**Given problem:**
Quote every line as given.
◇ ◇ ◇ ◇ ◇ ◇ ◇
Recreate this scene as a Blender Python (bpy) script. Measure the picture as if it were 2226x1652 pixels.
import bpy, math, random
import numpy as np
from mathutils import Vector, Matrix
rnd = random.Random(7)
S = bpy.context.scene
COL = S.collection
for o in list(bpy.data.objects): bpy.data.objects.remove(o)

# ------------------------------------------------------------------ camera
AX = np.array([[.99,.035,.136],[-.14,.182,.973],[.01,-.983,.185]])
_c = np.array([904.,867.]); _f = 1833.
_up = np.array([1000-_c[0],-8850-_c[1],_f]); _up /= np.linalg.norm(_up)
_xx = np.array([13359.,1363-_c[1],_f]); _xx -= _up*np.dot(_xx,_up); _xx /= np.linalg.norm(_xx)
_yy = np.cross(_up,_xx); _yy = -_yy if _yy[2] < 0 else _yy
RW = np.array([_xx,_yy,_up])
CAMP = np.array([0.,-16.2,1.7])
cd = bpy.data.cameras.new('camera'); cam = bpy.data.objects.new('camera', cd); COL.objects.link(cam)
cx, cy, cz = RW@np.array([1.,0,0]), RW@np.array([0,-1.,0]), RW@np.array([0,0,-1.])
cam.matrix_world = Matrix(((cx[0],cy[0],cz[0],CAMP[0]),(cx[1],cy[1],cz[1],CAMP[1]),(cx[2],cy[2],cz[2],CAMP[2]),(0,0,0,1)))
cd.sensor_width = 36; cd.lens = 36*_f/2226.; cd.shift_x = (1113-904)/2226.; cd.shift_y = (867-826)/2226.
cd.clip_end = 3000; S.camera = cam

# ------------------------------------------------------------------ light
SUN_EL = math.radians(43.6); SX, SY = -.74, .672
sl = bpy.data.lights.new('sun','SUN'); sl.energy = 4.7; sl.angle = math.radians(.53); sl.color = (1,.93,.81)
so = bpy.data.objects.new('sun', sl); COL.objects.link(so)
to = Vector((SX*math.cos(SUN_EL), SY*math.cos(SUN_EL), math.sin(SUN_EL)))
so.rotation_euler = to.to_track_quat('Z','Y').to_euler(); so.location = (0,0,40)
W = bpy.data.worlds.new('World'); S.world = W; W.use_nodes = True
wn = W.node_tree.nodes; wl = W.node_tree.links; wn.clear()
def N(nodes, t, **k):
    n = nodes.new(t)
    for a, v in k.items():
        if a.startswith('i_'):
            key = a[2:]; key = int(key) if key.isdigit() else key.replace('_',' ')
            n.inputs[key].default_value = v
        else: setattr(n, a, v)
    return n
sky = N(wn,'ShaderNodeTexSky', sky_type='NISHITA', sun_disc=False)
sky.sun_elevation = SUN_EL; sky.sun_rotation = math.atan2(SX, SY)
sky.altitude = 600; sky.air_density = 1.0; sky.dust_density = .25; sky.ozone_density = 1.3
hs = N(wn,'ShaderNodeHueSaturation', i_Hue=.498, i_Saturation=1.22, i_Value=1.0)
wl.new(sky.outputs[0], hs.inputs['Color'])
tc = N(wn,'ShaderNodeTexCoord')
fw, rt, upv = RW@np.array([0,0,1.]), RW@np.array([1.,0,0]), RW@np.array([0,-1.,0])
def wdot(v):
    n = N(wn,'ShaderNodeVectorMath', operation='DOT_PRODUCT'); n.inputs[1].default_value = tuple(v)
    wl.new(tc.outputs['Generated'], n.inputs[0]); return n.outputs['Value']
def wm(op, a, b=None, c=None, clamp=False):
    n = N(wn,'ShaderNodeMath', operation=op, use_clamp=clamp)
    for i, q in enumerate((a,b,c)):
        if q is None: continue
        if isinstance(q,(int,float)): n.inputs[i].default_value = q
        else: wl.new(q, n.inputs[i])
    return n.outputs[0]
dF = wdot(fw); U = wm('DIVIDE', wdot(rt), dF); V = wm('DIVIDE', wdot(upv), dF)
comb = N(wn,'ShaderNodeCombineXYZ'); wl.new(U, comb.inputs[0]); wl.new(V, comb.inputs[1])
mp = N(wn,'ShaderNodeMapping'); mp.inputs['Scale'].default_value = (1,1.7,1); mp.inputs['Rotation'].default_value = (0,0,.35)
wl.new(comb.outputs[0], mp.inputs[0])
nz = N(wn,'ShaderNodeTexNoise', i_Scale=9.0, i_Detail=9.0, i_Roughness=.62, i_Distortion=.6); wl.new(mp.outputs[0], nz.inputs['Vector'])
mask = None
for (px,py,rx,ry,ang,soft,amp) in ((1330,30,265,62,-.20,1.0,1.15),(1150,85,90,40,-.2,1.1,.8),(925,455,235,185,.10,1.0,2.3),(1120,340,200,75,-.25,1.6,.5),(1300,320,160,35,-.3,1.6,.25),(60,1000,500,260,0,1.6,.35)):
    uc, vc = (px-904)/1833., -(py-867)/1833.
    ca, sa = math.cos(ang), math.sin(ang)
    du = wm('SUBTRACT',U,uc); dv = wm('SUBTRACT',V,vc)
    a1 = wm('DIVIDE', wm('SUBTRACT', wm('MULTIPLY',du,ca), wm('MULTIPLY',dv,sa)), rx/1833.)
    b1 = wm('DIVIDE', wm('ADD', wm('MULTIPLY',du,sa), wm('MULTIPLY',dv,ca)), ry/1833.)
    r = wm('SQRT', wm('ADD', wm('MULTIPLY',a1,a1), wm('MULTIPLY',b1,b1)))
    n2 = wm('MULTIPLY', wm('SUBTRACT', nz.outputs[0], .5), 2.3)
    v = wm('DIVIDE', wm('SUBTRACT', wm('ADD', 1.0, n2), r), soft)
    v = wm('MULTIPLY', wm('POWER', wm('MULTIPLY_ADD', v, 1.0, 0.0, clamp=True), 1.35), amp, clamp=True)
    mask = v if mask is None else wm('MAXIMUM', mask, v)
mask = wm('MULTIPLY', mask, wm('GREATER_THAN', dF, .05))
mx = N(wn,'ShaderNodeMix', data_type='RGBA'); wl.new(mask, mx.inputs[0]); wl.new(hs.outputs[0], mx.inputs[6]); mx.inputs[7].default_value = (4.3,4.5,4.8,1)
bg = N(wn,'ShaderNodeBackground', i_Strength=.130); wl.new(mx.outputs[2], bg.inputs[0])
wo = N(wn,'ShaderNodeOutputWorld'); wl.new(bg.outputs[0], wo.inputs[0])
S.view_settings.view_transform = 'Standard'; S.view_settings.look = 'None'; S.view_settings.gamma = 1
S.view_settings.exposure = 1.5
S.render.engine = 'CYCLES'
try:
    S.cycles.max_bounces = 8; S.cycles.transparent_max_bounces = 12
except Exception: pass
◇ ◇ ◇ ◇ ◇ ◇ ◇
**Finished exercise:**
Recreate this scene as a Blender Python (bpy) script. Measure the picture as if it were 2226x1652 pixels.
import bpy, math, random
import numpy as np
from mathutils import Vector, Matrix
rnd = random.Random(7)
S = bpy.context.scene
COL = S.collection
for o in list(bpy.data.objects): bpy.data.objects.remove(o)

# ------------------------------------------------------------------ camera
AX = np.array([[.99,.035,.136],[-.14,.182,.973],[.01,-.983,.185]])
_c = np.array([904.,867.]); _f = 1833.
_up = np.array([1000-_c[0],-8850-_c[1],_f]); _up /= np.linalg.norm(_up)
_xx = np.array([13359.,1363-_c[1],_f]); _xx -= _up*np.dot(_xx,_up); _xx /= np.linalg.norm(_xx)
_yy = np.cross(_up,_xx); _yy = -_yy if _yy[2] < 0 else _yy
RW = np.array([_xx,_yy,_up])
CAMP = np.array([0.,-16.2,1.7])
cd = bpy.data.cameras.new('camera'); cam = bpy.data.objects.new('camera', cd); COL.objects.link(cam)
cx, cy, cz = RW@np.array([1.,0,0]), RW@np.array([0,-1.,0]), RW@np.array([0,0,-1.])
cam.matrix_world = Matrix(((cx[0],cy[0],cz[0],CAMP[0]),(cx[1],cy[1],cz[1],CAMP[1]),(cx[2],cy[2],cz[2],CAMP[2]),(0,0,0,1)))
cd.sensor_width = 36; cd.lens = 36*_f/2226.; cd.shift_x = (1113-904)/2226.; cd.shift_y = (867-826)/2226.
cd.clip_end = 3000; S.camera = cam

# ------------------------------------------------------------------ light
SUN_EL = math.radians(43.6); SX, SY = -.74, .672
sl = bpy.data.lights.new('sun','SUN'); sl.energy = 4.7; sl.angle = math.radians(.53); sl.color = (1,.93,.81)
so = bpy.data.objects.new('sun', sl); COL.objects.link(so)
to = Vector((SX*math.cos(SUN_EL), SY*math.cos(SUN_EL), math.sin(SUN_EL)))
so.rotation_euler = to.to_track_quat('Z','Y').to_euler(); so.location = (0,0,40)
W = bpy.data.worlds.new('World'); S.world = W; W.use_nodes = True
wn = W.node_tree.nodes; wl = W.node_tree.links; wn.clear()
def N(nodes, t, **k):
    n = nodes.new(t)
    for a, v in k.items():
        if a.startswith('i_'):
            key = a[2:]; key = int(key) if key.isdigit() else key.replace('_',' ')
            n.inputs[key].default_value = v
        else: setattr(n, a, v)
    return n
sky = N(wn,'ShaderNodeTexSky', sky_type='NISHITA', sun_disc=False)
sky.sun_elevation = SUN_EL; sky.sun_rotation = math.atan2(SX, SY)
sky.altitude = 600; sky.air_density = 1.0; sky.dust_density = .25; sky.ozone_density = 1.3
hs = N(wn,'ShaderNodeHueSaturation', i_Hue=.498, i_Saturation=1.22, i_Value=1.0)
wl.new(sky.outputs[0], hs.inputs['Color'])
tc = N(wn,'ShaderNodeTexCoord')
fw, rt, upv = RW@np.array([0,0,1.]), RW@np.array([1.,0,0]), RW@np.array([0,-1.,0])
def wdot(v):
    n = N(wn,'ShaderNodeVectorMath', operation='DOT_PRODUCT'); n.inputs[1].default_value = tuple(v)
    wl.new(tc.outputs['Generated'], n.inputs[0]); return n.outputs['Value']
def wm(op, a, b=None, c=None, clamp=False):
    n = N(wn,'ShaderNodeMath', operation=op, use_clamp=clamp)
    for i, q in enumerate((a,b,c)):
        if q is None: continue
        if isinstance(q,(int,float)): n.inputs[i].default_value = q
        else: wl.new(q, n.inputs[i])
    return n.outputs[0]
dF = wdot(fw); U = wm('DIVIDE', wdot(rt), dF); V = wm('DIVIDE', wdot(upv), dF)
comb = N(wn,'ShaderNodeCombineXYZ'); wl.new(U, comb.inputs[0]); wl.new(V, comb.inputs[1])
mp = N(wn,'ShaderNodeMapping'); mp.inputs['Scale'].default_value = (1,1.7,1); mp.inputs['Rotation'].default_value = (0,0,.35)
wl.new(comb.outputs[0], mp.inputs[0])
nz = N(wn,'ShaderNodeTexNoise', i_Scale=9.0, i_Detail=9.0, i_Roughness=.62, i_Distortion=.6); wl.new(mp.outputs[0], nz.inputs['Vector'])
mask = None
for (px,py,rx,ry,ang,soft,amp) in ((1330,30,265,62,-.20,1.0,1.15),(1150,85,90,40,-.2,1.1,.8),(925,455,235,185,.10,1.0,2.3),(1120,340,200,75,-.25,1.6,.5),(1300,320,160,35,-.3,1.6,.25),(60,1000,500,260,0,1.6,.35)):
    uc, vc = (px-904)/1833., -(py-867)/1833.
    ca, sa = math.cos(ang), math.sin(ang)
    du = wm('SUBTRACT',U,uc); dv = wm('SUBTRACT',V,vc)
    a1 = wm('DIVIDE', wm('SUBTRACT', wm('MULTIPLY',du,ca), wm('MULTIPLY',dv,sa)), rx/1833.)
    b1 = wm('DIVIDE', wm('ADD', wm('MULTIPLY',du,sa), wm('MULTIPLY',dv,ca)), ry/1833.)
    r = wm('SQRT', wm('ADD', wm('MULTIPLY',a1,a1), wm('MULTIPLY',b1,b1)))
    n2 = wm('MULTIPLY', wm('SUBTRACT', nz.outputs[0], .5), 2.3)
    v = wm('DIVIDE', wm('SUBTRACT', wm('ADD', 1.0, n2), r), soft)
    v = wm('MULTIPLY', wm('POWER', wm('MULTIPLY_ADD', v, 1.0, 0.0, clamp=True), 1.35), amp, clamp=True)
    mask = v if mask is None else wm('MAXIMUM', mask, v)
mask = wm('MULTIPLY', mask, wm('GREATER_THAN', dF, .05))
mx = N(wn,'ShaderNodeMix', data_type='RGBA'); wl.new(mask, mx.inputs[0]); wl.new(hs.outputs[0], mx.inputs[6]); mx.inputs[7].default_value = (4.3,4.5,4.8,1)
bg = N(wn,'ShaderNodeBackground', i_Strength=.130); wl.new(mx.outputs[2], bg.inputs[0])
wo = N(wn,'ShaderNodeOutputWorld'); wl.new(bg.outputs[0], wo.inputs[0])
S.view_settings.view_transform = 'Standard'; S.view_settings.look = 'None'; S.view_settings.gamma = 1
S.view_settings.exposure = 1.5
S.render.engine = 'CYCLES'
try:
    S.cycles.max_bounces = 8; S.cycles.transparent_max_bounces = 12
except Exception: pass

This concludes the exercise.